Basic task included visual search for two complex stimuli (pseudowords). Visual similarity of each item to the target was manipulated. Both Mean and Survivor interaction contrast indicated overall overadditivity in processing. Typical signatures of standard serial and parallel processing were not observed.
Also additional experiments indicated that additivity and consequentially seriality could be observed when either mutual visual similarity of the search items is reduced or when processing is forced to be serial by sequential presentations of the search set.
Several models were tested that includes possible dependency between processes, different mixtures of serial and parallel and model with interaction between items in the search set.
Both Serial and Parallel processing models exhibit similar predicative behavior under specific set of assumptions and fit the data well.
Memory Search (James Townsend, Mario Fific, Leslie Blaha)
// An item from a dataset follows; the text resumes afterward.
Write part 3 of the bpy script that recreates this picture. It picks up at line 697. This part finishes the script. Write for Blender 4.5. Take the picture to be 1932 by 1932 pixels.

Methodology involving factorial variation in order to determine mental architecture and to assess processing capacity has been greatly expanded over the past several decades. However, it has never been adapted to study the realm where much of the interest began in the 1960s: short-term memory search. We present a new method of manipulating probe-to-memory item processing speed and our initial results for loads n=2,4. Three variables were manipulated in this experiment: number of processing elements (2), phonemic dissimilarity of a target to the particular memorized element (high, low) and duration between memorized set and a target (short-long). We employ the recent results involving the distribution functions rather than means alone. Our results suggest that some observers really are serial whereas others are strongly parallel. Thus, these fine grained analyses portend quite striking individual differences in this basic cognitive task.